Some notes out of my own experience of the Highlands, which goes back to the early 1950s about 30 years after the above photo was taken:

Campbell does not specify the season, but clearly it is cold weather. Based on what was served for supper and the availability of eggs, this was probably early spring. In the summer and fall, there certainly would have been fresh vegetables from the garden. So Campbell has described the winter diet of a prosperous family.

The pig’s value in the early South, and the importance of lard, cannot be emphasized too much. Though there was butter, the availability of butter would have varied from season to season, and according to the health and condition of the cows, and according to how many cows one had. Lard was the primary fat for Southern cuisine.

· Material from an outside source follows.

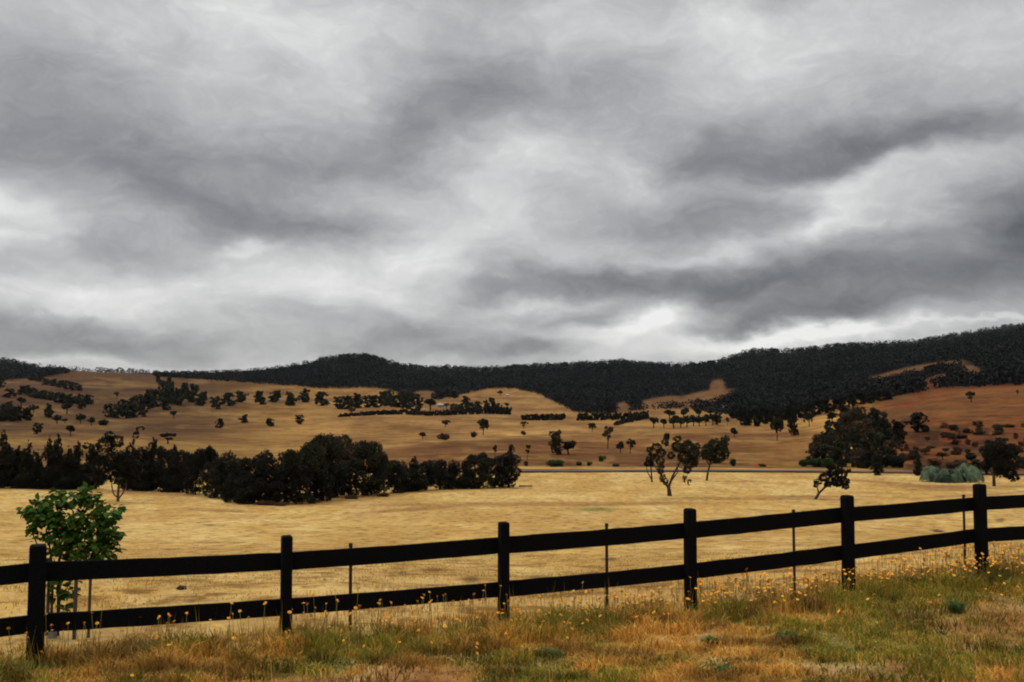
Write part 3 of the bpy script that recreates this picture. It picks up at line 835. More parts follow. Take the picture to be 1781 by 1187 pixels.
row([(704,856,806,46),(742,853,802,46),(765,852,800,42),(786,851,803,40)], 'full', M_conifer, 'bushy_tree', 'short dark tree in the right part of the row', 'tree', GR)
row([(722,855,793,42),(808,851,800,38)], 'conifer', M_conifer, 'conifer', 'short pointed conifer in the right part of the row', 'conifer', GR)
row([(832,850,790,48)], 'full', M_euc, 'bushy_tree', 'slightly greener rounded tree near the right end of the row', 'tree', GR)
row([(860,849,796,44)], 'full', M_conifer, 'bushy_tree', 'dark rounded tree second from the right end of the row', 'tree', GR)
row([(884,848,790,46)], 'full', M_conifer, 'bushy_tree', 'dark rounded tree closing the right end of the row', 'tree', GR)
# reddish undergrowth along the foot of the row
for i, (x, y, w, h) in enumerate([(462,879,40,10),(490,880,30,8),(545,876,26,8),(610,868,30,8),(668,864,26,8),(430,877,22,7)]):
    px_tree(x, y, h, w, 'bush', M_red, 'bracken_clump', 'low reddish-brown bracken clump at the foot of the dark row', 'shrub', 'bracken at the foot of the dark row')

# --- scattered trees on the left hillside
G1 = 'small trees scattered on the left hillside'
L1 = 'small round dark tree dotted on the left brown hillside'
for (x, yb, h, w, k) in [(37,708,18,15,'round'),(58,718,15,16,'round'),(99,737,17,17,'round'),(140,737,19,17,'round'),(159,740,16,14,'round'),(142,712,20,14,'full'),(180,740,13,21,'bush')]:
    px_tree(x, yb, h, w, k, M_euc, 'hillside_tree', L1, 'tree', G1)
px_tree(86, 727, 25, 18, 'full', M_euc, 'hillside_tree', 'upright dark tree, tallest of the scattered ones on the left hillside', 'tree', G1)
px_tree(116, 720, 22, 19, 'round', M_euc, 'hillside_tree', 'round tree on a short trunk just below the long dark thicket at left', 'tree', G1)
px_tree(113, 737, 9, 10, 'round', M_euc, 'hillside_tree', 'tiniest round tree among the scattered ones on the left hillside', 'tree', G1)
px_tree(66, 755, 19, 18, 'full', M_euc, 'hillside_tree', 'lone dark tree on the pale slope above the twin conifers, left one', 'tree', G1)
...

Even when I was a child, it was common for the woman of the house, and maybe one of her daughters, to not sit down for the meal if there were guests. Instead they would bustle around the table, and back and forth from the stove. The men, depending on the season, would guiltlessly retire to another room, or to the porch, after the meal, leaving the womenfolk to clean up the kitchen. I’ve witnessed this cleanup, though. It involved huge quantities of boiling water, either from kettles or from a reservoir in the wood-fired stove.

Technically, the musical instrument Campbell refers to is a harmonium, not an organ. The harmonium was a reed instrument driven by pedal-powered bellows. Harmoniums were quite common in the mountains. They were lighter than pianos, less expensive, easier to move and maintain.